Wednesday, April 28, 2010

Recipe- Pork Shoulder

I really don't eat or cook that much meat.  I like it alright, I just never get a hankerin' for it that often.  But when I do, the things I like cooking best are the slow-cooking, braising types.  I like beef shorts ribs, chuck roasts, and pork shoulders.  Pastured and forested pork is so amazingly flavorful by itself.   But it also picks up new flavors really well, so it is easy to make a shoulder complex, rich and flavorful without doing much of anything.  I also like to braise meats because the longer they cook, the better.  I always get so worried about overcooking a dry-roast beef roast or a baked chicken.  When something is slow-braised you can throw it in a low oven and know that four hours is even better than two....

It is very very important that the quality of the meat is good.  Never try to do this with anything that comes from a grocery store (unless it's Greenlife and it's Sequatchie Cove meat).  The Main Street Farmer's Market has two beef vendors and three pork (and one lamb, but that's a different story).  My rule for eating meat is that I have to at least have met the farmer who raised the animal, if not the animal itself.   I never eat meat outside of that, and wouldn't DREAM of buying anything other than local, grass-fed, happy-lived meats.   It would be a waste of time and money, not to mention all the other stuff that I won't mention.

 for six people (or less than that, but with leftovers):

  • 1 medium sized pork shoulder- around five pounds- fat intact
  • 2 heads garlic
  • large handful of herbs- I used oregano and thyme, but anything works
  • 2 dried chilies (fresh work just as well, in the summer when they're in season)
  • liquid of some kind (I like to use different fruit juices and/or alcohol.  This time I used pear juice and mead.  Beer, white wine, or cider are also good, as are apricot nectar or pineapple juice - whatever you have)
  • Salt and pepper
Those are just suggestions....  Really, you can use anything you want,  less garlic, more chilies, or maybe some spices.... Whatever you use, it will be good, and don't forget to be generous with it.    Sometimes I like to use some canela cinnamon and a couple cloves, more chilies, and more oregano to give it a kind of Mexican flavor....  it all depends on how you feel that day.

-preheat oven to around 350 degrees F

Throw the herbs etc in the bottom of a large dutch oven-style pot.   I have a big Le Cruset that I cook just about everything in.   A tight lid and heavy pot are all that is important.   Put the shoulder(s) in and generously salt and pepper them.    Pour liquid over everything.  You don't have to cover the meat, it should just come about half-way up.  Put lid on your pot and throw it in the oven for at least two and a half hours.  Longer is better, but not too long (like not until the liquid has evaporated and the house is burning down).  The meat should be very tender, not tough, when you poke it.  If it is still tough it will be very dry because the magic hasn't happened yet.  With all meat, there is a gray-area in between magics.  Either you cook meat quickly til it is barely done, or you cook it forever til it is very done.  Even if it is cooked in liquid it will be dry if you try to pull it out too early....   I like to check it every hour or so to see how it is doing.  If the liquid has dried up, add more. 

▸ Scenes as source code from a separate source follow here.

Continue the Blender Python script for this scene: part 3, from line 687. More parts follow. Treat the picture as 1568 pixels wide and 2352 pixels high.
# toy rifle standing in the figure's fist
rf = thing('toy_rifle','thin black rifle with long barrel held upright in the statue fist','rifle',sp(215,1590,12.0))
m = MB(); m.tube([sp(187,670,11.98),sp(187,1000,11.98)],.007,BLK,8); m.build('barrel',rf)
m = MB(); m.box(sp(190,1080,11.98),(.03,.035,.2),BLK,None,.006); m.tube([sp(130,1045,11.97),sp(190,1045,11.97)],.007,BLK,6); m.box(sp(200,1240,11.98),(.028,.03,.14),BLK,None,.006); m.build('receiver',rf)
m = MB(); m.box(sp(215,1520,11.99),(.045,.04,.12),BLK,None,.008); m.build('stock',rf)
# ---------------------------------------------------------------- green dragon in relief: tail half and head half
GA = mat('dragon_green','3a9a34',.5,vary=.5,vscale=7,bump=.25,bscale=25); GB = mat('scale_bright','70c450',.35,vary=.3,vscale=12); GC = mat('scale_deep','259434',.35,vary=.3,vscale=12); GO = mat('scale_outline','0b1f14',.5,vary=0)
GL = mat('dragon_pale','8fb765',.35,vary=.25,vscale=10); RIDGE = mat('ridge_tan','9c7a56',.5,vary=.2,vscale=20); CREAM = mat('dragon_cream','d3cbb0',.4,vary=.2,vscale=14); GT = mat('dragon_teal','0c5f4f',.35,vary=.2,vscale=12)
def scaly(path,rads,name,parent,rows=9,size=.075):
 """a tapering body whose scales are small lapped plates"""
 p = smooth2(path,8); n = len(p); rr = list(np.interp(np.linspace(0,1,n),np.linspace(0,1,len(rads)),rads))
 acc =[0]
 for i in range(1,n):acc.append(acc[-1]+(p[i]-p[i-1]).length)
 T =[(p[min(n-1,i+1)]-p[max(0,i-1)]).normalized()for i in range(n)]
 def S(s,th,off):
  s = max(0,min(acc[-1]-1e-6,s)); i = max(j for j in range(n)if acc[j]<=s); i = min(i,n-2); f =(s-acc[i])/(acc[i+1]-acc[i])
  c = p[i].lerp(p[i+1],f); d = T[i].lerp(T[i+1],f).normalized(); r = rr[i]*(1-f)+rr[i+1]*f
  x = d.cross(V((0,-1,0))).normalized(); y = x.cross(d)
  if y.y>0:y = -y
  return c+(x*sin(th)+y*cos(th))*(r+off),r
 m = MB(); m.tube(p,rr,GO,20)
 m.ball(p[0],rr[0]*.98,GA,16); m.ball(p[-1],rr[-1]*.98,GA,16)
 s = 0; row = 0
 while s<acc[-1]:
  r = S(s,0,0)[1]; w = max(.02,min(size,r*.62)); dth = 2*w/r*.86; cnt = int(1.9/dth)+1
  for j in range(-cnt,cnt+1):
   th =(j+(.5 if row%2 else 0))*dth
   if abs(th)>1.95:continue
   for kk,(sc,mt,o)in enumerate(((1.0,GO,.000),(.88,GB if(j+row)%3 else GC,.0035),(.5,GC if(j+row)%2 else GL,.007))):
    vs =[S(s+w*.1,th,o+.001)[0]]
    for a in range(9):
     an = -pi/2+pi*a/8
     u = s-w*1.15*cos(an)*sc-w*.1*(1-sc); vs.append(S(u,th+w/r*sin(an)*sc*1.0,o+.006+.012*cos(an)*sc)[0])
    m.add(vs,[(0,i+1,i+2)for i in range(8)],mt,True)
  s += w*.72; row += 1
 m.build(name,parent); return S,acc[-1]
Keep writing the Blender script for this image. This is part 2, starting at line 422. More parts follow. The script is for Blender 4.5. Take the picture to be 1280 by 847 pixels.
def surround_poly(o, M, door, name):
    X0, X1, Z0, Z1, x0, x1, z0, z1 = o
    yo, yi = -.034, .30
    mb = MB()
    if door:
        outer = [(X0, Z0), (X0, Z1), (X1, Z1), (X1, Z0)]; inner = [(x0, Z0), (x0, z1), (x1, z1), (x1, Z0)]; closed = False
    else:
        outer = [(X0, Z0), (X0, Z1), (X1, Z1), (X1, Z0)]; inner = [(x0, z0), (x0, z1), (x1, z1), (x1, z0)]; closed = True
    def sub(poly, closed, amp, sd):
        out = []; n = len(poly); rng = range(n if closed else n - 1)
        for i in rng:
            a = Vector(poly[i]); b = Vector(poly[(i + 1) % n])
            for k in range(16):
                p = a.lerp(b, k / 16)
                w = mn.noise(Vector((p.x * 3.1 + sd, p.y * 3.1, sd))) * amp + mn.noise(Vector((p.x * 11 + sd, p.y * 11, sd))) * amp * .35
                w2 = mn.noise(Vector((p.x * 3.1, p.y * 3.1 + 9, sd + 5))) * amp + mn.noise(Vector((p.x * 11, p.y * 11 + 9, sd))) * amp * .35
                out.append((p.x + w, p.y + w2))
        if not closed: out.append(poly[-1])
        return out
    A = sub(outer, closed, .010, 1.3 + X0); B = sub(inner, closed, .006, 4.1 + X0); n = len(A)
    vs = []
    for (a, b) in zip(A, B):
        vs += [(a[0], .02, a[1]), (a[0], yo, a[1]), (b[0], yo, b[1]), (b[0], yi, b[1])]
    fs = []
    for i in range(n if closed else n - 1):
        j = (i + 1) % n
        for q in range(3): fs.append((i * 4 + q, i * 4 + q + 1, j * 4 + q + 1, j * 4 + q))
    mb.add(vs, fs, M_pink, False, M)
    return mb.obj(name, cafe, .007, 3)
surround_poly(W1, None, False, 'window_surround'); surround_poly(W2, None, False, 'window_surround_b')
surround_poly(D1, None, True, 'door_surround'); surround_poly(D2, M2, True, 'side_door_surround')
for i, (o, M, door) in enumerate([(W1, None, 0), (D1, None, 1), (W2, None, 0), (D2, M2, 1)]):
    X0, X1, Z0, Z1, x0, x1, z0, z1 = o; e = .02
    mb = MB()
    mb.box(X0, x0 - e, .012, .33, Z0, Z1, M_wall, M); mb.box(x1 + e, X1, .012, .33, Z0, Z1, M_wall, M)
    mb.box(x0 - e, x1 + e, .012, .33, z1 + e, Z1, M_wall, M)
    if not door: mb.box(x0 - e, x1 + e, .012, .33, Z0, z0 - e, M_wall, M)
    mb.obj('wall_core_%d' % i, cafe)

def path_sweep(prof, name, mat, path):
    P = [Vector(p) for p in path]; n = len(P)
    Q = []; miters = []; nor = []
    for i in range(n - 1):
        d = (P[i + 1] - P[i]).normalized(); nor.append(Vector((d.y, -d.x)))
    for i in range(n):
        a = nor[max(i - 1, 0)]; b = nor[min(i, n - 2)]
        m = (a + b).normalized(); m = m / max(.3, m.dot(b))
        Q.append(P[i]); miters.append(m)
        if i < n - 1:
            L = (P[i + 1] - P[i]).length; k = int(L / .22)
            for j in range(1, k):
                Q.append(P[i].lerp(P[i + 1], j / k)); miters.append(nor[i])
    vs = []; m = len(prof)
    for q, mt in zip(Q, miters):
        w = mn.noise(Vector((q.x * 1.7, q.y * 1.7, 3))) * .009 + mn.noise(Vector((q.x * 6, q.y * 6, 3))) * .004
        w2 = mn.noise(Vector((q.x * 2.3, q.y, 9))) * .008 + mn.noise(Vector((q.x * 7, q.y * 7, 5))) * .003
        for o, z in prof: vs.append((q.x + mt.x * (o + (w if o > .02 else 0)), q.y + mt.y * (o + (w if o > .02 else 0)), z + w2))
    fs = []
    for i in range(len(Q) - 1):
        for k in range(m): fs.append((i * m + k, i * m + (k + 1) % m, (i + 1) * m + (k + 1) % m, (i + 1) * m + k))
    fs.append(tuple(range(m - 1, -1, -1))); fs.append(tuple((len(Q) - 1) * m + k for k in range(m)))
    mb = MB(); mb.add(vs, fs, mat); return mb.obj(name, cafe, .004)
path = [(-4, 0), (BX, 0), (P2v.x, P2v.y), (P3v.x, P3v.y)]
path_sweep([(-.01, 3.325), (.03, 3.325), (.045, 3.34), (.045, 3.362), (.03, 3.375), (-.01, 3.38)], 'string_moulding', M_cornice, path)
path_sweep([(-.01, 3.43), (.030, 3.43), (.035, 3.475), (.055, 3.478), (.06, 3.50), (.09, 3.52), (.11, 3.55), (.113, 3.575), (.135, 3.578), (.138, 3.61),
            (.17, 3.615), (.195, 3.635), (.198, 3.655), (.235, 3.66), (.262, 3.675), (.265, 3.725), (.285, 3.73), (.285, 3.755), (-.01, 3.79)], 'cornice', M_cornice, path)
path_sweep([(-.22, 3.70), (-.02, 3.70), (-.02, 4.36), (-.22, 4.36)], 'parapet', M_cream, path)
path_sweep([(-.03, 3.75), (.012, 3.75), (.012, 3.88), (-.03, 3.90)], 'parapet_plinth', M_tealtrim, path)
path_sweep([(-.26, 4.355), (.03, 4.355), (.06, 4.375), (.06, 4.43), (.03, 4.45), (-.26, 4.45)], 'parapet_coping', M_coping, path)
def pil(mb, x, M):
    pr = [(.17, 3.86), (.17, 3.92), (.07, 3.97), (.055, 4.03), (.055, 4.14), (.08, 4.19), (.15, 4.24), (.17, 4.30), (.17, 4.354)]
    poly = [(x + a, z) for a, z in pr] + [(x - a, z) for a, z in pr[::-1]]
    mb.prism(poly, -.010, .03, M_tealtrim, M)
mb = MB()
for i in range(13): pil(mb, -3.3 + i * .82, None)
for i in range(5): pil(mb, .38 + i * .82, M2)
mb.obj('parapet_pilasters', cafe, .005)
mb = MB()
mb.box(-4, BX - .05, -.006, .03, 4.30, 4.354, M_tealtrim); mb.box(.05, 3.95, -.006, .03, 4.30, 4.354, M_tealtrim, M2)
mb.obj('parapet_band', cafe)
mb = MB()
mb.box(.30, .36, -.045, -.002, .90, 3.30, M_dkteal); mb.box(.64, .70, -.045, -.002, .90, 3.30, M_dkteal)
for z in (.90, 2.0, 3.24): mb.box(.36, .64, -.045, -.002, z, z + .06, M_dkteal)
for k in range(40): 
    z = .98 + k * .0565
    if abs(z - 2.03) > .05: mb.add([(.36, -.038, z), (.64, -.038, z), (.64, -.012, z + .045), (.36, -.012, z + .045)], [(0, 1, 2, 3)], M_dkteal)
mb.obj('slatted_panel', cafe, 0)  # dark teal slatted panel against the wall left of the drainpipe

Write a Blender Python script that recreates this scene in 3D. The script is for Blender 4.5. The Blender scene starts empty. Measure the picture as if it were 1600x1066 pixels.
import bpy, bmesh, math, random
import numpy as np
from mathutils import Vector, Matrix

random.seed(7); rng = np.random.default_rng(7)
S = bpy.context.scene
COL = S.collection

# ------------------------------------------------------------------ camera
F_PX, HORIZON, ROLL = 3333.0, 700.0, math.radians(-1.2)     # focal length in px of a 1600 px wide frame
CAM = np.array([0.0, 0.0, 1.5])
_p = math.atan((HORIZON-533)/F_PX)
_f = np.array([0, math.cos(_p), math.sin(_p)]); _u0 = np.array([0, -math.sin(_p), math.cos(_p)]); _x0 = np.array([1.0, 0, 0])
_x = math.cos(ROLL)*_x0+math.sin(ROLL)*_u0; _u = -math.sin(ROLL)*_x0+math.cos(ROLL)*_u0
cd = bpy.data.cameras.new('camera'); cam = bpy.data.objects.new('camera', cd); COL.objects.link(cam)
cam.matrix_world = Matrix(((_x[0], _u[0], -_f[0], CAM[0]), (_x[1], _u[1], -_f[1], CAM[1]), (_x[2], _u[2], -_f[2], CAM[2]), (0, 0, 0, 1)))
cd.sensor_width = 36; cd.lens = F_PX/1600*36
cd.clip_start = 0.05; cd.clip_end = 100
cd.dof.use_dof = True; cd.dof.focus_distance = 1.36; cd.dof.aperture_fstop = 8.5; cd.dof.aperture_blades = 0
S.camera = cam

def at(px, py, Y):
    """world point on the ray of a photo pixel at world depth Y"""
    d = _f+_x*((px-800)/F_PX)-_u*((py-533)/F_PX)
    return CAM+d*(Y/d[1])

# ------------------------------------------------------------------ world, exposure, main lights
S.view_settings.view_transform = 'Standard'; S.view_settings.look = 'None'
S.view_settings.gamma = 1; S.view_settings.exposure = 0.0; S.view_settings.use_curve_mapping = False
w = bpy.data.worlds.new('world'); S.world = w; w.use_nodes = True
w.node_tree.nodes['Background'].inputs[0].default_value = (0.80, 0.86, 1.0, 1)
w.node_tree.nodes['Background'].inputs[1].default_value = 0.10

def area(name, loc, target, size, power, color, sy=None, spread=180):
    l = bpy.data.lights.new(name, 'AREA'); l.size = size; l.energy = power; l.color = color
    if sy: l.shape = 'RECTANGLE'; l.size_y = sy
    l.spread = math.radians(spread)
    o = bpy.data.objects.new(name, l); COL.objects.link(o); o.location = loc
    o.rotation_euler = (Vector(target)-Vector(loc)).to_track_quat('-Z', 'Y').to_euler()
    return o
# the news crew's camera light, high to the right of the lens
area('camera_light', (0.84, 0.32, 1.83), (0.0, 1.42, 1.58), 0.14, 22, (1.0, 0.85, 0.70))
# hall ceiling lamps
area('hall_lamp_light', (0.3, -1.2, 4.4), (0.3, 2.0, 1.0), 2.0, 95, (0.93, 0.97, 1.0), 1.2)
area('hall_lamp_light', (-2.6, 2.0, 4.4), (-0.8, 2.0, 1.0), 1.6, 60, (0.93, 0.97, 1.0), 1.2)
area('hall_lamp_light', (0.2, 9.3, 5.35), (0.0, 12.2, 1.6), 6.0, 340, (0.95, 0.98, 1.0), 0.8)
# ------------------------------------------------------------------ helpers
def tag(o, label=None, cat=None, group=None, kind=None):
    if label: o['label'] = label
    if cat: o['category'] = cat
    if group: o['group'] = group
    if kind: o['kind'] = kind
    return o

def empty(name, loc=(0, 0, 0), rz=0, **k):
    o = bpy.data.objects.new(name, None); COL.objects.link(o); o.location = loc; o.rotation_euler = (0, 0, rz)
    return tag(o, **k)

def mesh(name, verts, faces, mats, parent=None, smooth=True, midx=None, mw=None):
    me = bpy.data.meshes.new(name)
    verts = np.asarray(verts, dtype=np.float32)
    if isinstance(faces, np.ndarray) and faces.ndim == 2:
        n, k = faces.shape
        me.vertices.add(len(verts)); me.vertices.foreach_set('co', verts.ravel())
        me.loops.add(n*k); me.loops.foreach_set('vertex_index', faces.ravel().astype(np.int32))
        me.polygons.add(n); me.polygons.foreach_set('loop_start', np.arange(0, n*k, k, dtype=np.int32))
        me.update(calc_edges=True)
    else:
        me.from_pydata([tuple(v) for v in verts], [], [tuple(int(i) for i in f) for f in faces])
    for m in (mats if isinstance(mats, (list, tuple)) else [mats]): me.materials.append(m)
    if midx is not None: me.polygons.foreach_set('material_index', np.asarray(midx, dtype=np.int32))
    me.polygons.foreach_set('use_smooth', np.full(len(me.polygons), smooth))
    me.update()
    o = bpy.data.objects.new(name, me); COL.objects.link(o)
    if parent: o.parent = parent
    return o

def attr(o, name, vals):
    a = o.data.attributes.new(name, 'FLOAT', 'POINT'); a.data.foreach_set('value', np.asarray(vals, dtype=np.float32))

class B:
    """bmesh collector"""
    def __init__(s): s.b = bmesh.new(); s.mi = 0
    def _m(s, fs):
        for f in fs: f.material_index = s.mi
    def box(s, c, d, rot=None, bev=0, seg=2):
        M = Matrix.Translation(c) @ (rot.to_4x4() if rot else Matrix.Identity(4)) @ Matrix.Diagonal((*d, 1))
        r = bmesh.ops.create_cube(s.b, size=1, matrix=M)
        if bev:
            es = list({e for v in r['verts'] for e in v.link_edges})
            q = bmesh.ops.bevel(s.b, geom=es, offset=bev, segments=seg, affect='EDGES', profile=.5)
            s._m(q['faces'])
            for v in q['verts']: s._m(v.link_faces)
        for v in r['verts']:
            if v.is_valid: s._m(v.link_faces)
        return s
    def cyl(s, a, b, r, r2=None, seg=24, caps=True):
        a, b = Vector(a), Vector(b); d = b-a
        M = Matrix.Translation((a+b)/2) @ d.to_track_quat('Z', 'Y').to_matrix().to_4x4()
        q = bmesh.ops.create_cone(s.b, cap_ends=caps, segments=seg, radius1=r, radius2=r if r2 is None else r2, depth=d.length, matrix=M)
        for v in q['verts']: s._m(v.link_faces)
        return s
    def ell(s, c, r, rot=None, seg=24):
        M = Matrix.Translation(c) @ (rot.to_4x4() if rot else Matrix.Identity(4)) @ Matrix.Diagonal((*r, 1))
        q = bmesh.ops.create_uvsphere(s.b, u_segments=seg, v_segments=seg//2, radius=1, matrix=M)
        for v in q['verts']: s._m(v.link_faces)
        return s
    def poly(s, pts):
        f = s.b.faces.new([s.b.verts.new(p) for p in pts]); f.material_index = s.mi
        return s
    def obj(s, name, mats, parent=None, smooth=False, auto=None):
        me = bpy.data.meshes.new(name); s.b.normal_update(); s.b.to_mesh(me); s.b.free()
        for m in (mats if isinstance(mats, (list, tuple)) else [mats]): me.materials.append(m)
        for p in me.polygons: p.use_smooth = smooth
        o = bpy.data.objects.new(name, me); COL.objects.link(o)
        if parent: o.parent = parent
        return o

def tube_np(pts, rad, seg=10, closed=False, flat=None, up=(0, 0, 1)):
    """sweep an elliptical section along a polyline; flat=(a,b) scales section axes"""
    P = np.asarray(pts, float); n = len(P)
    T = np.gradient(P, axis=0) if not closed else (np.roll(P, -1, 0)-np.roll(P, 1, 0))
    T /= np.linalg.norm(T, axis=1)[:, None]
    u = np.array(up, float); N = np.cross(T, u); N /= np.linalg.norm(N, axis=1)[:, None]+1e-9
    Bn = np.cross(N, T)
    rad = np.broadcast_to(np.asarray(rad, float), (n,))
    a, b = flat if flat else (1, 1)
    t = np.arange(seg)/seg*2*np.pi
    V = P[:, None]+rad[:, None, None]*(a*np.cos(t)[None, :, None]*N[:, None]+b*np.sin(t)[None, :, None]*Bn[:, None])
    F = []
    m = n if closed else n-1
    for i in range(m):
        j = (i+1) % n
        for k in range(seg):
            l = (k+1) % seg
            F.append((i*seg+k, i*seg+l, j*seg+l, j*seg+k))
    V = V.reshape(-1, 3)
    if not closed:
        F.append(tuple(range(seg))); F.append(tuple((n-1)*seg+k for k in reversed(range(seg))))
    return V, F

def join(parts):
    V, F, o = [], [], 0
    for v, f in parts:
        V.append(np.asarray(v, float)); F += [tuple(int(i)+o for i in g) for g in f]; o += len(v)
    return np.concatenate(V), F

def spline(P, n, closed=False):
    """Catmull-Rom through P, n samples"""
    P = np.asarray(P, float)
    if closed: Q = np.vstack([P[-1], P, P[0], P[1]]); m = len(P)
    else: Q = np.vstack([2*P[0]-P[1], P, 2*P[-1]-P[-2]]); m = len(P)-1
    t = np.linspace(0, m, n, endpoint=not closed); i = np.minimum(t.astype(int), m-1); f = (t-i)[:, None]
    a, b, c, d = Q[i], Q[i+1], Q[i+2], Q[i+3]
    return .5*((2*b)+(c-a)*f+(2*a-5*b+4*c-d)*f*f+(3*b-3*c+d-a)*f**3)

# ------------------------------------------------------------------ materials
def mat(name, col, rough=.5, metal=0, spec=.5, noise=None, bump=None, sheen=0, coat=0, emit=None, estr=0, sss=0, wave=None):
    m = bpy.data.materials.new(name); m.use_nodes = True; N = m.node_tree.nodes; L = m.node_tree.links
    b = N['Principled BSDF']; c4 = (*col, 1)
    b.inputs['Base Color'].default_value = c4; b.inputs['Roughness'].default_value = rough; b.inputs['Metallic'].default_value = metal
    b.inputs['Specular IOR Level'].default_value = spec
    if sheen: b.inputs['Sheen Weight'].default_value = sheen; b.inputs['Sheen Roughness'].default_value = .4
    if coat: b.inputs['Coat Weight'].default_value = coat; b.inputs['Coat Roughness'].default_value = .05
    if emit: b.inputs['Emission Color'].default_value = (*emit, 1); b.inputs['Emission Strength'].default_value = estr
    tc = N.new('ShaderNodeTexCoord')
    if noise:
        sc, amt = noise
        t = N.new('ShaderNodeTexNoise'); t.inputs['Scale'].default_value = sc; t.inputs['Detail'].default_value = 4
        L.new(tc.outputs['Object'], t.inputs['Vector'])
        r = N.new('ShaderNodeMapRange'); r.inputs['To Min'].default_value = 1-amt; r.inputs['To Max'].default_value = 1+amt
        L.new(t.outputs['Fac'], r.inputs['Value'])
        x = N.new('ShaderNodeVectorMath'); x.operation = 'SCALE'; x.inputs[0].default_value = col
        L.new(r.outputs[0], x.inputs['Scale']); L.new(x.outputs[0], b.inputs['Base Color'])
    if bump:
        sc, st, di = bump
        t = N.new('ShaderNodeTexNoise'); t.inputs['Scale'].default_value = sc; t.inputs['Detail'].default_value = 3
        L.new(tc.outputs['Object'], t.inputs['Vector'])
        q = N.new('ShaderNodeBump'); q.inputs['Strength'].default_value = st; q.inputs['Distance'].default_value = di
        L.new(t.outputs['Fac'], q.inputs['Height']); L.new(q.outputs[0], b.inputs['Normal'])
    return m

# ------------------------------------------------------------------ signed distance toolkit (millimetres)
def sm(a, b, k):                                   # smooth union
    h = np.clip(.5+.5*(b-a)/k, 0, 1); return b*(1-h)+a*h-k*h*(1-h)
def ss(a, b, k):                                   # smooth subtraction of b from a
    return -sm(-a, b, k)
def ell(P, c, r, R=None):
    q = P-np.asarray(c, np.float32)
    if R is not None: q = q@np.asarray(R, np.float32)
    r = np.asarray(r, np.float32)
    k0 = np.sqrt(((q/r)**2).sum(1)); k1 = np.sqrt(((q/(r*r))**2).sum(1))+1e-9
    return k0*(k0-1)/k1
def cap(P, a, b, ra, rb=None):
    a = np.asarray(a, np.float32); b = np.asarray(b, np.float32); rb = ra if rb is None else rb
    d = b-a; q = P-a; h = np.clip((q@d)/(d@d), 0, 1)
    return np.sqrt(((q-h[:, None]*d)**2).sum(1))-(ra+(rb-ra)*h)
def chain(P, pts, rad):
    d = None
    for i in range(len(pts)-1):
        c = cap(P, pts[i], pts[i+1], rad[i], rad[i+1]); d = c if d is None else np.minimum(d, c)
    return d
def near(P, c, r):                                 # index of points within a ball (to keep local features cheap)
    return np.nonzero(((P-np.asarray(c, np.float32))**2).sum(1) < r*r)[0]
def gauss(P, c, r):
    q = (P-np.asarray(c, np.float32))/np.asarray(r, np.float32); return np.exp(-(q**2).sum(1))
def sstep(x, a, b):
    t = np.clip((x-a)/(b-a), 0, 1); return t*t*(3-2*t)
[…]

If you want to save the braising liquid to pour over the pulled meat,  take the meat out of the pot and pour the liquid into a container and put it in the refrigerated for several hours.  There will be a LOT of fat on it, and cooling it is the easiest way to get it off; it rises up and hardens and you can just scoop it out.  There should still be fat on the shoulder roast,  cut it off and do with it what you will.  It is important to leave on while cooking because it helps keep the meat moist and tasty.  The easiest way to get the meat ready for eating is to pull out all the bones- they should slide right out- and pull the meat with your hands or forks into bite-sized shreds.  Serve with or without the liquid with cornbread, grits, rice, or whatever else you happen to love.